Tierra Adentro

Yo estaba muy dispuesto a realizar toda suerte de trabajos físicos hasta que descubrí la literatura. Luego me lo pensé dos veces.

El primer trabajo que tuve en mi vida fue como mensajero en la caseta telefónica del pueblo. Sólo era necesario tener una bicicleta y saber dónde vivía la gente. Quizá también una memoria lo suficientemente desarrollada como para retener más de quince minutos un recado, porque a la señora de la tienda, que era mi tía Adelina, no le gustaba escribir papelitos. El pago del mensajero eran las propinas. Había personas que eran pródigas y otras que practicaban sutiles maneras de la tacañería.
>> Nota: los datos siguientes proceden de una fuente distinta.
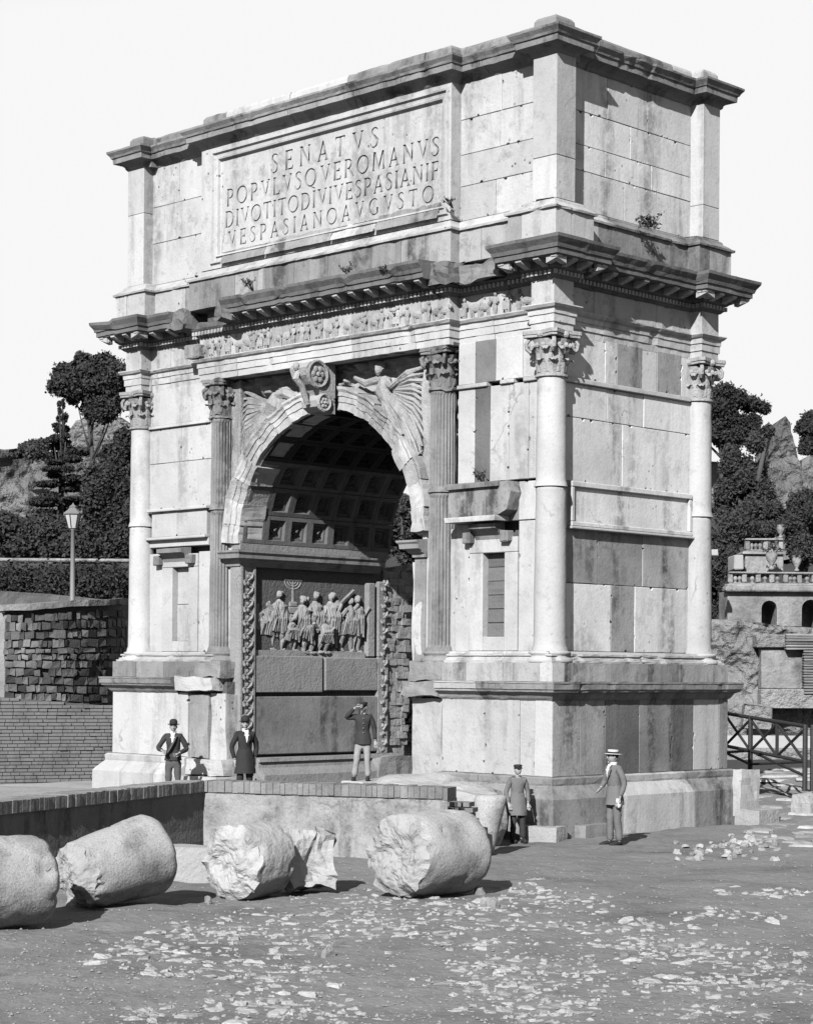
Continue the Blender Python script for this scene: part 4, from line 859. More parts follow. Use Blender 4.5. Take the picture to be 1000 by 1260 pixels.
# ================================================================== column drums, stones
def drum(loc, r0, r1, L, axis, m, label, tilt=0.0, roll=0, seed=0, chop=.1, name='column_drum', grp='fallen granite column drums'):
    """granite column drum lying on its side: rounded shaft, ragged broken front face"""
    root = thing(name, loc, label, 'column drum', grp)
    d = Vector(axis).normalized(); d = (d+Vector((0, 0, tilt))).normalized(); u = Vector((0, 0, 1)); s_ = d.cross(u).normalized(); u = s_.cross(d)
    seg, nr = 56, 26; r = random.Random(seed); rim = [r.uniform(0, 1) for _ in range(seg)]
    base = -math.inf
    def P(a, rr, t): return s_*(rr*math.cos(a))+u*(rr*math.sin(a))+d*t
    body, face = MB(), MB(); vs = []
    edge = [chop*(.5+1.2*fbm((math.cos(2*PI*k/seg)*1.3, math.sin(2*PI*k/seg)*1.3, seed), 1.0, 3)) for k in range(seg)]
    chip = [max(0, fbm((math.cos(2*PI*k/seg)*3, math.sin(2*PI*k/seg)*3, seed*1.7), 1.0, 3)-.16)*.30 for k in range(seg)]; vs = []
    for i in range(nr+1):
        t = i/nr
        for k in range(seg):
            a = 2*PI*k/seg; rr = r0+(r1-r0)*t; tt = edge[k]+(L-edge[k])*t
            if t > .93: rr *= 1-.06*((t-.93)/.07)**2
            rr -= r0*(chip[k]*max(0, 1-t/.14)**1.3+.5*chip[(k+19) % seg]*max(0, (t-.86)/.14)**1.3); rr *= 1+.022*fbm((math.cos(a)*2, math.sin(a)*2, tt*2+seed), 1.5, 4); rr -= max(0, fbm((math.cos(a)*1.5, math.sin(a)*1.5, tt*1.5+seed*2), 1.3, 4)-.52)*.30*r0; vs.append(P(a, rr, tt))
    body.add(vs, [(i*seg+k, i*seg+(k+1) % seg, (i+1)*seg+(k+1) % seg, (i+1)*seg+k) for i in range(nr) for k in range(seg)]+[tuple(nr*seg+k for k in range(seg))])
    ring0 = [Vector(v) for v in body.v[:seg]]; vs = list(ring0)
    for i in range(1, 15):
        q = i/14
        for k in range(seg):
            a = 2*PI*k/seg; e = edge[k]*max(0, 1-q*3.2); rr = r0*(1-q)
            e += chop*.75*fbm((math.cos(a)*rr*1.6+seed, math.sin(a)*rr*1.6, 4), 1.0, 5)*min(1, q*3.2)
            vs.append(P(a, rr*(1-.02*(i == 0)), e-.0))
    face.add(vs, [(i*seg+(k+1) % seg, i*seg+k, (i+1)*seg+k, (i+1)*seg+(k+1) % seg) for i in range(14) for k in range(seg)])
    zmin = min(v[2] for v in body.v+face.v)
    for b in (body, face): b.xf(lambda x, y, z: (x, y, z-zmin-.035))
    body.build('shaft', M[m], root, True, local=True); face.build('broken_face', M['broken'], root, False, local=True)
    return root
def G3(px, py): p = ongz(px, py); return p
p = G3(486, 1106); drum((p[0], p[1], gz(p[0], p[1])), .575, .60, 1.35, (-.03, 1, 0), 'granite', 'single large granite column drum lying apart in front of the wall end, pale broken face', 0, seed=3, chop=.14)
p = G3(88, 1119); drum((p[0], p[1], gz(p[0], p[1])), .45, .55, 1.32, (-.02, 1, 0), 'granite', 'tapering granite column drum tilted upwards, second from the left', .18, seed=5, chop=.16)
p = G3(-104, 1152); drum((p[0], p[1], gz(p[0], p[1])), .60, .54, 1.6, (.12, 1, 0), 'granite', 'weathered granite column drum cut off by the left edge', 0, seed=8, chop=.1)
def rock(loc, size, name, label, cat, m='broken', seed=0, amp=.18, n=6, rz=0, grp=None, flat=.5):
    b = bmesh.new(); bmesh.ops.create_cube(b, size=1); bmesh.ops.subdivide_edges(b, edges=b.edges[:], cuts=n, use_grid_fill=True); b.verts.index_update()
    mb = MB(); 
    for v in b.verts:
        q = v.co*2; s_ = Vector((q.x, q.y, q.z)); l = s_.length; s_ = s_.lerp(s_/l*1.15, flat); mb.v.append((s_.x*size[0]/2, s_.y*size[1]/2, s_.z*size[2]/2))
    mb.f = [tuple(v.index for v in f.verts) for f in b.faces]; b.free()
    rough(mb, amp*min(size), 1.6/max(size)*1.2, seed*3.1)
    zm = min(v[2] for v in mb.v); mb.xf(lambda x, y, z: (x, y, z-zm-.03))
    o = mb.build(name, M[m], None, False, local=True); o.location = loc; o.rotation_euler = (0, 0, rz); return tag(o, label, cat, grp)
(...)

Recuerdo haberle llevado mensajes a unos cuantos señores crudos y fanfarrones que para impresionar a sus amigos me llegaron a dar billetes de veinte pesos (les recuerdo que en 1994 el dólar estaba en cuatro pesos). Recuerdo muy bien a doña Ruperta, una viejita de finas facciones que siempre usaba un chal negro por el luto que guardaba su esposo, y a la que a veces le hablaba uno de sus hijos que vivía en Chicago. Ella siempre me daba una naranja. Lo más que llegué a ganar en un día, haciendo mensajes, fue ochenta pesos, que para un niño de unos seis u ocho años era una fortuna.

Alguna vez a los doce años me gané seiscientos pesos por cargar rejas de manzanas seis días, en Canatlán, Durango. Nunca volví a trabajar en eso. Pizcar nunca fue lo mío. Durante todo ese tiempo, incluso cuando subarrendaba las herramientas de mi abuelo o mi habilidad con el esmeril, nunca vi ningún inconveniente en trabajar. Bien podría haberme dedicado también a cargar costales, sembrar avena y frijol, a darle de comer a las vacas por la tarde y la mañana y ordeñarles como es debido. Creo, es más, que hasta tenía talento en las faenas campesinas. Pero resultó que no, de un momento para otro trabajar se volvió para mí una distracción del trabajo verdadero, que era leer.

Recuerdo que mi primer trabajo realmente remunerado lo tuve ya en la adolescencia. Un tío me invitó a trabajar todas las vacaciones que tuve en la prepa a una empresa de servicios postales en Huntley, Illinois, un pueblo no muy lejano a los suburbios de Chicago. Tenía quince años y cualquier momento que tenía libre, en la mañana antes de entrar a trabajar, en los descansos o después del trabajo, lo usaba para leer, porque no trabajaba por trabajar, sino para tener dinero que me permitiría tener tiempo suficiente para leer.

Entraba a las ocho de la mañana y me instalaba en una máquina que imprimía y seriaba cartas de publicidad destinadas a todos los recónditos lugares de Estados Unidos. Empaquetábamos la correspondencia, organizábamos las charolas y a las 5 pm en punto pasaba el personal del correo para llevarse todo el material. Como quería ahorrar, acepté todas las horas extras que pude. Incluso durante 21 días trabajé el doble turno, es decir dieciséis horas diarias, de 6 am a 10 pm, incluidos los fines de semana. Esos días, lo recuerdo bien, en lo único que pensaba era en tener pronto unos momentos de calma para leer algo porque en mi mente se estaba instalando una forma de ser relacionada directamente con lo que hacían mis manos, que era básicamente manipular una máquina de plástico que retractilaba catálogos de artículos de lujo dirigidos a millonarios domicilios de Maine y Connecticut.

¿Por qué me hacía eso? No lo sabía. De hecho, cuando ya estaba en la universidad estudiando una licenciatura en Letras, regresé a trabajar a aquella empresa de servicios postales. Además, creo que aprendí a usar todas las máquinas y sí, me da la sensación de que también pude tener talento para ese negocio.

Pienso en estos trabajos ahora que debo estar sentado continuamente frente a una computadora, frente a documentos o frente a libros o pruebas de imprenta y que precisamente mi trabajo ahora es leer. Es muy extraño para mí poder vivir de leer, porque siempre había leído para ser feliz, leyendo en un rincón apartado del trabajo físico o maquinal. Repentinamente veo la ventana de mi oficina y veo a los obreros del edificio que construyen frente a mí; los veo colocar andamios y cristales, soldar estructuras metálicas que sostienen grúas, manipular batidoras de cemento y abrazar, en las horas de descanso, una tortilla con las manos sucias y comerla con un apetito laboral del que hoy yo carezco. Como antes añoraba leer, hoy añoro cargar unos costales, echarlos a la sembradora y emparejarme el sombrero.